To that end, they all agreed that Sophie should handle disrobing her final garment. “All these choices should be advancing their love story, not just hot,” the director explains. “Her consent to this was important. By having her take off that final piece, Sophie’s saying to Benedict, ‘I’m saying yes to you, even though you asked me that crazy question in Episode 4. I also see that I want this and I want you and love is enough.'”
Additionally, Harris presented both actors with an iPad showing her final plans for the scene, telling them they could cross out any frame they didn’t feel comfortable with — no discussion needed. “I was told later by a mentor why that’s a tricky thing, because actors could get really in their heads and delete everything,” she says. “But these two people were able to just do the exercise and say, ‘I trust you to play.’ On the day, we were really clear on what we were doing and I stuck to that.”

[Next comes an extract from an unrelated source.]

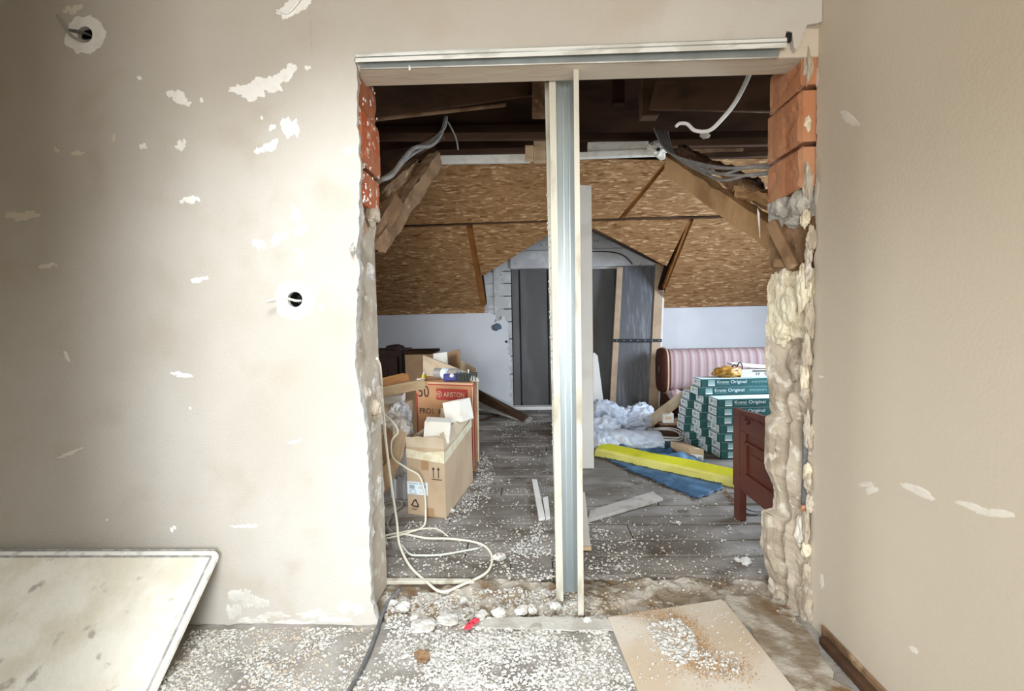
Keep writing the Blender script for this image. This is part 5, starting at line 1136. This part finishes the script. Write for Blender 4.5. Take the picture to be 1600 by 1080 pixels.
# ------------------------------------------------------------------ rubble: single lumps, then the uncountable granules
lumps = [(780, 874, .032, 'pale brick fragment with a rusty face beside the cream cord loop'), (1165, 881, .030, 'grey-white plaster lump on the boards at the right'), (1153, 877, .018, 'smaller plaster crumb touching the right plaster lump'),
         (630, 953, .032, 'round white plaster lump by the foot of the left jamb'), (612, 945, .020, 'small plaster lump nearest the foot of the left jamb'), (648, 968, .022, 'white plaster lump on the rubble below the cream cord'), (700, 970, .045, 'large white broken screed piece left of the red scrap'),
         (662, 980, .050, 'flat white broken screed piece at the threshold edge'), (815, 958, .028, 'white plaster lump on the rubble in front of the batten'), (832, 955, .024, 'white plaster lump right beside the rubble crack'), (868, 950, .022, 'white plaster lump left of the stud foot'),
         (918, 972, .018, 'white plaster crumb at the foot of the stud'), (838, 985, .030, 'olive-grey mortar lump pressed in the screed'), (660, 1030, .030, 'brown stone in the white granules'), (780, 962, .030, 'pale plaster chip behind the red scrap'), (752, 965, .026, 'pinkish plaster chip touching the red scrap'),
         (1003, 778, .014, 'small white crumb on the grey plank'), (1060, 818, .014, 'white crumb on the boards right of the grey plank'), (706, 800, .020, 'pinkish lump at the front corner of the open box'), (724, 940, .018, 'white crumb on the rubble below the cord loop')]
for i, (x, y, r, lab) in enumerate(lumps):
    z = .0 if y < 925 else (.004 if y < 965 else .006); p = G(x, y, z); t = thing('plaster_lump', lab, 'lump', p); m = 'lump'
    if 'brown' in lab: m = 'old_wood'
    if 'olive' in lab: m = 'grey_concrete'
    fl_ = .3 if 'screed' in lab else .6
    b = MB(); b.blob(p+V((0, 0, r*.7*fl_)), (r*1.15, r*.9, r*fl_), i+60, .38, 1.5, 3, rot=Matrix.Rotation(i*.9, 3, 'Z')); b.build('lump', m, t)
    if i == 0: b = MB(); b.box(p+V((0, -.002, r*.85)), (.03, .022, .008), Matrix.Rotation(.3, 3, 'Z')); b.build('rusty_face', 'sawdust', t)

ICO = bmesh.new(); bmesh.ops.create_icosphere(ICO, subdivisions=1, radius=1.0); ICO_V = [v.co.copy() for v in ICO.verts]; ICO_F = [[x.index for x in f.verts] for f in ICO.faces]; ICO.free()
OCT_V = [V(p) for p in ((1, 0, 0), (-1, 0, 0), (0, 1, 0), (0, -1, 0), (0, 0, 1), (0, 0, -1))]; OCT_F = [(0, 2, 4), (2, 1, 4), (1, 3, 4), (3, 0, 4), (2, 0, 5), (1, 2, 5), (3, 1, 5), (0, 3, 5)]
def granules(name, lab, spots, m, seed):
    rnd = random.Random(seed); vs = []; fs = []
    for (x, y, z, r) in spots:
        o = len(vs); big = r > .0052; a = rnd.uniform(0, 6.28); ca, sa = cos(a), sin(a); sx, sy, sz = r*rnd.uniform(.8, 1.5), r*rnd.uniform(.6, 1.1), r*rnd.uniform(.5, .9)
        for p in (ICO_V if big else OCT_V):
            j = rnd.uniform(.72, 1.25); px, py, pz = p.x*sx*j, p.y*sy*j, p.z*sz*j; vs.append((x+px*ca-py*sa, y+px*sa+py*ca, z+sz*.5+pz))
        fs += [[i+o for i in f] for f in (ICO_F if big else OCT_F)]
    me = bpy.data.meshes.new(name); me.from_pydata(vs, [], fs); me.materials.append(M[m]); me.update()
    o = bpy.data.objects.new(name, me); COL.objects.link(o); return tag(o, lab, 'debris', kind='stuff')
def inpoly(x, y, poly):
    c = False; n = len(poly)
    for i in range(n):
        a, d = poly[i], poly[(i+1) % n]
        if (a[1] > y) != (d[1] > y) and x < (d[0]-a[0])*(y-a[1])/(d[1]-a[1])+a[0]: c = not c
    return c
def floor_z(x, y):
    if y > 2.37: return 0.0
    if y > 2.02: return -.022+.030*fb(x, y, 1, 5)+.012*fb(x, y, 4, 17)+.006
    return .006*fb(x, y, 0, 3)+.003*fb(x, y, 2, 14)
box_poly = [tuple(p.xy) for p in bx[:4]]
def region(px, n, r0, r1, seed, z=None, clump=0.0, zoff=0.0):
    poly = [G(x, y).xy for x, y in px]; xs = [p[0] for p in poly]; ys_ = [p[1] for p in poly]; rnd = random.Random(seed); out = []; tries = 0
    while len(out) < n and tries < n*30:
        tries += 1; x, y = rnd.uniform(min(xs), max(xs)), rnd.uniform(min(ys_), max(ys_))
        if not inpoly(x, y, poly) or inpoly(x, y, box_poly): continue
        if clump and noise.fractal(V((x*5.5+seed, y*5.5, seed)), .9, 2, 4)+rnd.gauss(0, .26) < clump: continue
        r = r0+(r1-r0)*rnd.random()**2.2
        out.append((x, y, (floor_z(x, y) if z is None else z)+zoff, r))
    return out
near = region([(560, 1080), (610, 985), (800, 988), (948, 985), (1000, 1085), (1010, 1180), (480, 1180)], 11500, .0024, .0080, 1, None, -.12)
near += region([(600, 985), (604, 925), (900, 915), (948, 965), (940, 992)], 3600, .003, .009, 2, None, -.12, .003)
near += region([(300, 985), (585, 980), (560, 1090), (240, 1090)], 4200, .0022, .0070, 3, None, -.05)
near += region([(700, 990), (900, 1000), (880, 1080), (640, 1080)], 1500, .004, .0088, 33, None, -.1, .003)
granules('white_granules', 'dense white plaster granules strewn over the screed and threshold', near, 'granule', 5)
sheetg = region([(1010, 985), (1060, 975), (1085, 1000), (1092, 1040), (1060, 1052), (1035, 1030)], 620, .004, .0088, 6, .0245)
sheetg += region([(965, 975), (1130, 950), (1200, 1045), (1120, 1080), (1000, 1080)], 260, .0025, .006, 7, .0245)
sheetg += region([(1080, 1020), (1160, 1030), (1150, 1075), (1090, 1060)], 160, .003, .008, 17, .0245)
granules('spilled_granules', 'heap of white granules spilled on the tan sheet', sheetg, 'granule', 8)
dust = []; rd_ = random.Random(44)
for (x, y, rx, ry, n_) in [(1040, 962, .05, .03, 700), (1068, 980, .04, .05, 1000), (1090, 1003, .025, .04, 700), (1105, 1040, .06, .035, 1300), (1140, 1045, .05, .035, 700), (985, 960, .06, .012, 300), (1088, 1025, .03, .04, 500), (1060, 1000, .09, .08, 500)]:
    c = G(x, y, .0245)
    for k in range(n_): dust.append((c.x+rd_.gauss(0, rx), c.y+rd_.gauss(0, ry), .0243, rd_.uniform(.0010, .0026)))
sheet_poly = [tuple(p.xy) for p in pts_ply]
dust = [d for d in dust if inpoly(d[0], d[1], sheet_poly)]
granules('sawdust', 'rusty brown sawdust spilled on the tan sheet', dust, 'sawdust', 45)
far = region([(690, 815), (745, 745), (780, 660), (850, 640), (862, 760), (870, 905), (780, 905), (700, 830)], 1500, .0028, .0075, 9, 0.0, -.02)
far += region([(700, 812), (745, 745), (752, 700), (775, 735), (760, 790), (715, 818)], 620, .004, .0085, 10, 0.0, -.2)
far += region([(800, 860), (850, 800), (868, 910), (790, 905)], 480, .0035, .0088, 11, 0.0, -.05)
far += region([(605, 905), (610, 850), (690, 815), (870, 860), (870, 905)], 650, .003, .008, 12, 0.0, 0)
far += region([(915, 770), (1030, 740), (1150, 800), (1200, 850), (1195, 930), (920, 925)], 800, .0028, .0075, 13, 0.0, .05)
far += region([(915, 905), (918, 820), (1010, 850), (1000, 910)], 330, .003, .0085, 14, 0.0, -.1)
far += region([(640, 815), (700, 822), (690, 832), (630, 825)], 120, .003, .007, 15, 0.0)
granules('floor_granules', 'loose white granules scattered over the attic floor boards', far, 'granule', 15)
tan = region([(600, 985), (604, 925), (900, 918), (1240, 960), (1250, 1000), (950, 960), (940, 985)], 1800, .004, .011, 16, None, -.05, -.002)
tan += region([(1130, 930), (1225, 940), (1300, 1080), (1245, 1075)], 420, .003, .009, 18, None, -.05)
tan += region([(300, 985), (585, 980), (560, 1090), (240, 1090)], 700, .003, .008, 19, None, -.02)
tan += region([(620, 900), (870, 800), (1190, 880), (1190, 930), (920, 930), (870, 905)], 700, .003, .0075, 20, 0.0, 0)
granules('rubble_crumbs', 'brownish mortar crumbs along the broken threshold', tan, 'granule_tan', 21)

for o in bpy.data.objects:
    if '_b' in o: del o['_b']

Harris is pretty sure that everyone who saw a recent public screening of “Yes or No” in Philadelphia was blushing after that hot and heavy sequence. “The crowd went silent because how weird is it to watch [a scene like that] in front of a bunch of strangers?” she says with a laugh. “But I’m hoping when people are at home alone, they’re fanning themselves.”
In fact, when we spoke with her Harris was planning a family Zoom watch party, with everyone pressing “play” at the same time — including the priest who received the invite against her recommendation. “I might evaporate. I might not be around to direct anymore because I’ll be dead,” Harris said. Obviously, Gold Derby followed up with her after that priest-attended watch party.
“When I hopped off our call, I found out that my mother had invited not one but two priests, so naturally I almost canceled the party,” she reported via email. “However, after watching with their cameras on, one of them simply said — with eyebrows raised — ‘I’ve seen the several seasons. I would’ve watched regardless. Proud of you, Rayne!’ So apparently priests watch Bridgerton, too!